Chelsea’s sudden ineptitude is as alarming as it is surprising. However, they are being punished for failing to add to their squad in the summer. Since winning the title at a canter last season there has only been one world-class addition in Pedro (Falcao doesn’t count). By contrast rivals Manchester City bought Raheem Sterling, Kevin De Bruyne and Nicolas Otamendi and Manchester United invested in Bastian Schweinsteiger, Anthony Martial and Memphis Depay. The Blues also lost Didier Drogba who may not have contributed much on the field but clearly played a role off it. Moreover their pursuit of Everton’s John Stones, who they evidently need now more than ever, proved fruitless.
Nevertheless a team of Chelsea’s pedigree should not be hovering three points above the relegation zone. In this current campaign their big performers haven’t fired: goalkeeper Thibaut Courtois was suspended and then got injured, Branislav Ivanovic hasn’t been able to scale the heights of last season, Eden Hazard and Cesc Fabregas have looked off-colour and Diego Costa doesn’t seem fit and seems more interested in fighting opposition defenders than locating the goal.

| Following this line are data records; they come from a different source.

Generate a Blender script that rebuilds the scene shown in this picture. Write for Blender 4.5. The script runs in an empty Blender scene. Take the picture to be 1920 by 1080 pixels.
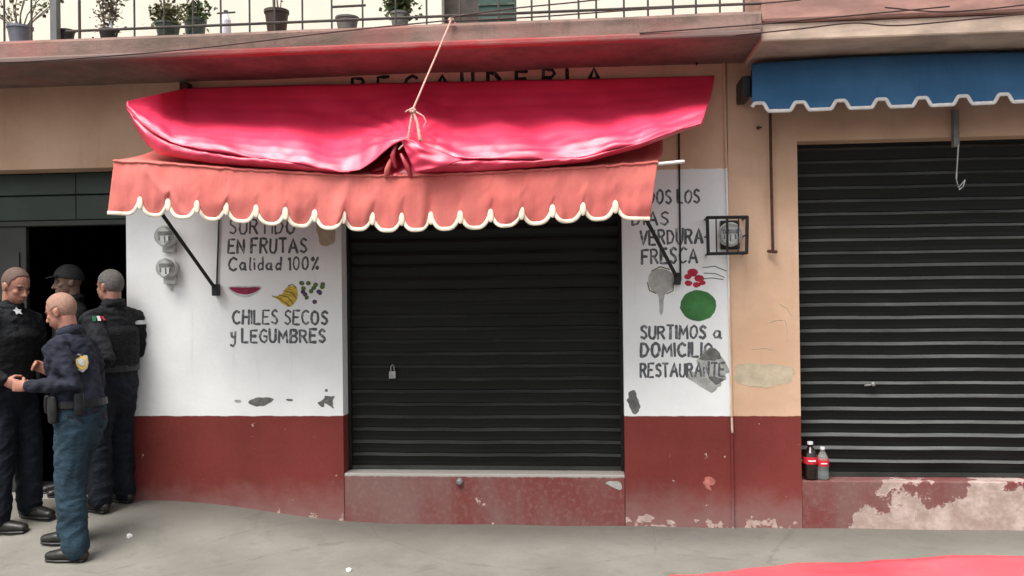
import bpy, bmesh, math, random
from mathutils import Vector, Matrix, noise
random.seed(7)
R = math.radians
S = bpy.context.scene
COL = S.collection

# ------------------------------------------------------------------ camera
FPX, PXC, PYC = 1700.0, 960.0, 540.0          # focal length and centre in 1920x1080 pixels
YAW, PITCH, ROLL = R(5.24), R(0.34), 0.0120
CAM = Vector((0, -6.4, 1.64))
F0 = Vector((-math.sin(YAW), math.cos(YAW), 0)); R0 = Vector((math.cos(YAW), math.sin(YAW), 0)); Z = Vector((0, 0, 1))
FW = F0 * math.cos(PITCH) + Z * math.sin(PITCH); UP = Z * math.cos(PITCH) - F0 * math.sin(PITCH)
RT = R0 * math.cos(ROLL) - UP * math.sin(ROLL); UP = UP * math.cos(ROLL) + R0 * math.sin(ROLL)
cam = bpy.data.objects.new('camera', bpy.data.cameras.new('camera')); COL.objects.link(cam)
cam.matrix_world = Matrix(((RT.x, UP.x, -FW.x, CAM.x), (RT.y, UP.y, -FW.y, CAM.y), (RT.z, UP.z, -FW.z, CAM.z), (0, 0, 0, 1)))
cam.data.sensor_width = 36; cam.data.lens = 36 * FPX / 1920; cam.data.clip_end = 2000; cam.data.clip_start = 0.05
S.camera = cam
# ------------------------------------------------------------------ world, sun, exposure
w = bpy.data.worlds.new('World'); S.world = w; w.use_nodes = True
nt = w.node_tree; bg = nt.nodes['Background']
sky = nt.nodes.new('ShaderNodeTexSky'); sky.sky_type = 'NISHITA'; sky.sun_disc = False
SUN_EL, SUN_AZ = R(62), R(212)                 # azimuth of the sun measured from +Y clockwise: from the street side, left of the camera
sky.sun_elevation = SUN_EL; sky.sun_rotation = SUN_AZ
sky.air_density = 1.6; sky.dust_density = 5.0; sky.ozone_density = 1.0
hsv = nt.nodes.new('ShaderNodeHueSaturation'); hsv.inputs['Saturation'].default_value = 0.22
nt.links.new(sky.outputs[0], hsv.inputs['Color']); nt.links.new(hsv.outputs[0], bg.inputs[0])
bg.inputs[1].default_value = 0.085
sun = bpy.data.objects.new('sun', bpy.data.lights.new('sun', 'SUN')); COL.objects.link(sun)
sun.data.energy = 1.5; sun.data.angle = R(36); sun.data.color = (1, .955, .9)
sd = Vector((math.sin(SUN_AZ) * math.cos(SUN_EL), math.cos(SUN_AZ) * math.cos(SUN_EL), math.sin(SUN_EL)))
sun.rotation_euler = sd.to_track_quat('Z', 'Y').to_euler(); sun.location = (0, -10, 12)
S.view_settings.view_transform = 'Standard'; S.view_settings.look = 'None'
S.view_settings.exposure = 1.45; S.view_settings.gamma = 1; S.view_settings.use_curve_mapping = False

# ------------------------------------------------------------------ placing helpers
def ray(px, py):
    return FW + RT * ((px - PXC) / FPX) + UP * ((PYC - py) / FPX)
def W(px, py, Y=0.0):                           # point of the upright plane y = Y
    d = ray(px, py); return CAM + d * ((Y - CAM.y) / d.y)
def sstep(a, b, x):
    t = max(0, min(1, (x - a) / (b - a))); return t * t * (3 - 2 * t)
def gz(x, y):                                   # pavement height: ramps up to the doorway on the left
    return 0.15 * sstep(-1.5, -3.2, x) * sstep(-1.0, -0.15, y) + 0.02 * sstep(-1.5, 0, y) - 0.02
def G(px, py):
    d = ray(px, py); z = 0
    for _ in range(40):
        p = CAM + d * ((z - CAM.z) / d.z); z = .5 * z + .5 * gz(p.x, p.y)
    return p
def interp(tab, x):
    if x <= tab[0][0]: return tab[0][1]
    for (a, b), (c, e) in zip(tab, tab[1:]):
        if x <= c: return b + (e - b) * (x - a) / (c - a)
    return tab[-1][1]

# ------------------------------------------------------------------ material helpers
class T:
    def __init__(s, name):
        s.m = bpy.data.materials.new(name); s.m.use_nodes = True; s.t = s.m.node_tree
        s.b = s.t.nodes['Principled BSDF']; s.geo = s.t.nodes.new('ShaderNodeNewGeometry')
        s.pos = s.geo.outputs['Position']
    def set(s, sock, v):
        if isinstance(v, (int, float)): sock.default_value = v
        elif isinstance(v, tuple): sock.default_value = v if len(v) == 4 or sock.type == 'VECTOR' else (*v, 1)
        else: s.t.links.new(v, sock)
    def math(s, op, a, b=0.0, c=None, clamp=False):
        n = s.t.nodes.new('ShaderNodeMath'); n.operation = op; n.use_clamp = clamp
        s.set(n.inputs[0], a); s.set(n.inputs[1], b)
        if c is not None: s.set(n.inputs[2], c)
        return n.outputs[0]
    def noise(s, scale, detail=4, rough=.55, stretch=None, vec=None):
        n = s.t.nodes.new('ShaderNodeTexNoise'); n.inputs['Scale'].default_value = scale
        n.inputs['Detail'].default_value = detail; n.inputs['Roughness'].default_value = rough
        v = vec or s.pos
        if stretch:
            mp = s.t.nodes.new('ShaderNodeMapping'); mp.inputs['Scale'].default_value = stretch
            s.t.links.new(v, mp.inputs[0]); v = mp.outputs[0]
        s.t.links.new(v, n.inputs['Vector']); return n.outputs['Fac']
    def ramp(s, v, a, b, lo=0.0, hi=1.0):
        n = s.t.nodes.new('ShaderNodeMapRange'); n.interpolation_type = 'SMOOTHSTEP'
        s.set(n.inputs[0], v); s.set(n.inputs[1], a); s.set(n.inputs[2], b); s.set(n.inputs[3], lo); s.set(n.inputs[4], hi)
        return n.outputs[0]
    def mix(s, f, a, b):
        n = s.t.nodes.new('ShaderNodeMix'); n.data_type = 'RGBA'
        s.set(n.inputs[0], f); s.set(n.inputs[6], a); s.set(n.inputs[7], b); return n.outputs[2]
    def xyz(s):
        n = s.t.nodes.new('ShaderNodeSeparateXYZ'); s.t.links.new(s.pos, n.inputs[0]); return n.outputs
    def bump(s, h, strength=.3, dist=.01):
        n = s.t.nodes.new('ShaderNodeBump'); n.inputs['Strength'].default_value = strength; n.inputs['Distance'].default_value = dist
        s.t.links.new(h, n.inputs['Height']); s.t.links.new(n.outputs[0], s.b.inputs['Normal'])
    def out(s, col, rough=.8, spec=None, metal=None):
        s.set(s.b.inputs['Base Color'], col); s.set(s.b.inputs['Roughness'], rough)
        if spec is not None: s.b.inputs['Specular IOR Level'].default_value = spec
        if metal is not None: s.set(s.b.inputs['Metallic'], metal)
        return s.m
def basic(name, col, rough=.7, var=.25, scale=12, bump=.15, spec=.4, metal=0.0, stretch=None, dist=.004):
    t = T(name); n = t.noise(scale, 5, .6, stretch)
    dark = tuple(c * (1 - var) for c in col); lite = tuple(min(1, c * (1 + var)) for c in col)
    c = t.mix(t.ramp(n, .3, .7), dark, lite)
    if bump: t.bump(t.noise(scale * 4, 4, .6, stretch), bump, dist)
    return t.out(c, t.ramp(n, .2, .8, max(0, rough - .08), min(1, rough + .08)), spec, metal)

XJ = W(1368, 600).x
XDOOR = W(238, 600).x
ZDADO = W(900, 780).z
ZWHITE = W(1300, 317).z
PEACH = (.60, .395, .27)
def facade_material():
    t = T('facade_paint'); x, y, z = t.xyz()
    wob = t.math('MULTIPLY', t.math('SUBTRACT', t.noise(9, 3), .5), .02)
    big = t.noise(1.3, 5, .6); fine = t.noise(30, 5, .65); drip = t.noise(3, 5, .6, (4, 4, .35))
    peach = t.mix(t.ramp(big, .35, .65), (.55, .35, .23), (.67, .45, .315))
    peach = t.mix(t.ramp(drip, .55, .8, 0, .45), peach, (.36, .25, .18))
    white = t.mix(t.ramp(big, .3, .7), (.70, .715, .72), (.82, .83, .83))
    white = t.mix(t.ramp(drip, .58, .82, 0, .5), white, (.50, .50, .47))
    white = t.mix(t.ramp(t.noise(7, 8, .75), .66, .70, 0, .45), white, (.42, .42, .40))
    red = t.mix(t.ramp(big, .3, .7), (.130, .018, .014), (.18, .027, .022))
    red = t.mix(t.ramp(fine, .55, .8, 0, .35), red, (.30, .08, .06))
    # grime rising from the pavement
    up = t.ramp(t.math('ADD', z, t.math('MULTIPLY', t.math('SUBTRACT', t.noise(5, 6, .7), .5), .35)), 0.02, 0.34, .75, 0)
    red = t.mix(up, red, (.24, .135, .125))
    # flaked plaster near the ground
    pz = t.math('ADD', z, t.math('MULTIPLY', t.math('SUBTRACT', t.noise(2.4, 2), .5), .25))
    pk = t.math('ADD', t.noise(11, 6, .62), t.ramp(pz, .0, .12, .15, 0))
    peel = t.ramp(pk, .665, .68)
    red = t.mix(peel, red, t.mix(t.ramp(fine, .35, .65), (.36, .24, .21), (.50, .37, .33)))
    chip = t.ramp(t.noise(5.5, 7, .7), .735, .745)
    iswhite = t.math('MULTIPLY', t.ramp(t.math('ADD', x, wob), XJ - .004, XJ - .001, 1, 0), t.ramp(t.math('ADD', z, wob), ZWHITE - .004, ZWHITE + .004, 1, 0))
    up_c = t.mix(iswhite, peach, white)
    up_c = t.mix(chip, up_c, (.38, .36, .33))
    isred = t.ramp(t.math('ADD', z, t.math('MULTIPLY', wob, .7)), ZDADO - .003, ZDADO + .003, 1, 0)
    c = t.mix(isred, up_c, red)
    h = t.math('ADD', t.math('MULTIPLY', fine, .35), t.math('ADD', t.math('MULTIPLY', big, 2.0), t.math('MULTIPLY', t.math('MULTIPLY', peel, isred), -.6)))
    t.bump(h, .35, .012)
    return t.out(c, t.ramp(fine, .3, .7, .62, .85), .35)
def sill_material(name, heavy):
    t = T(name); x, y, z = t.xyz()
    big = t.noise(2.2, 6, .65); fine = t.noise(26, 6, .65)
    base = t.mix(t.ramp(t.noise(1.7, 3, .5, (1, 1, .5)), .38, .62), (.17, .045, .042), (.19, .105, .095))
    base = t.mix(t.ramp(fine, .45, .8, 0, .5), base, (.28, .17, .155))
    k = t.math('ADD', t.noise(3.2, 9, .62), t.ramp(x, W(1520, 950).x, W(1720, 950).x, -.22, .035) if heavy else 0.0)
    k = t.math('ADD', k, t.ramp(z, .06, .34, (.14 if heavy else -.06), (-.05 if heavy else -.12)))
    peel = t.ramp(k, .505 if heavy else .60, .52 if heavy else .62)
    plaster = t.mix(t.ramp(t.noise(8, 7, .7), .35, .7), (.33, .235, .205), (.52, .41, .37))
    c = t.mix(peel, base, plaster)
    rim = t.math('MULTIPLY', t.ramp(k, .495 if heavy else .59, .507 if heavy else .60), t.ramp(k, .515 if heavy else .61, .53 if heavy else .63, 1, 0))
    c = t.mix(t.math('MULTIPLY', rim, .7), c, (.62, .45, .42))
    c = t.mix(t.ramp(t.math('ADD', z, t.math('MULTIPLY', fine, .02)), W(900, 893).z, W(900, 890).z), c, (.36, .34, .31))
    t.bump(t.math('ADD', t.math('MULTIPLY', fine, .5), t.math('MULTIPLY', peel, -1.2)), .6, .012)
    return t.out(c, .85, .25)
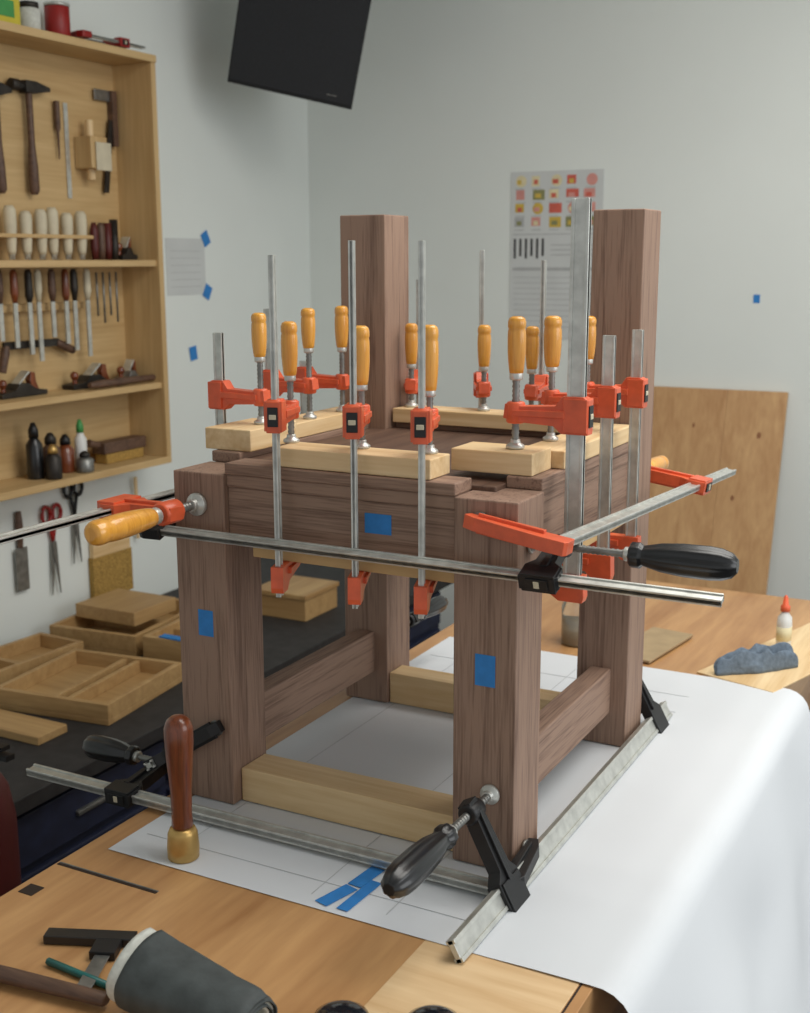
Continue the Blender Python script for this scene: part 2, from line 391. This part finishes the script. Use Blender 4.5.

And then there is the John Terry conundrum. The Chelsea captain is no longer the force of old, so much so that he was unceremoniously dropped earlier in the season. Even given that old defender’s saying that ‘the first five yards are in the head,’ JT is off the pace. Without a fully-firing Terry in defence Chelsea are suddenly vulnerable and porous and opponents are not afraid to exploit this.
Where does Mourinho fit in to all of this? The ex-Porto man is still playing his classic mind games, blaming everything under the sun apart from himself for his team’s current woes in a desperate attempt to deflect attention and criticism. Except this time it is not working. He just sounds like a spoilt brat, moaning and whingeing when decisions don’t go his way instead of concentrating on his and Chelsea’s shortcomings. From his shameful treatment of ex-team doctor Eva Carneiro, to the alleged ‘shove’ on a member of the public last week, to his sending-off at the weekend, his behaviour has been of a man struggling to cope with the pressure of top-level management which, for him, is unexpected.
So despite not having managed at Premier League level (unless you count Football Manager) I have some advice for Mr Mourinho: enough with the ego trip; stop blaming referees, the FA and the cosmos. Keep a low profile for a few weeks (difficult for you I know) and concentrate on one thing and one thing only: improving Chelsea FC. Lose the big mouth for once and let the football do the talking.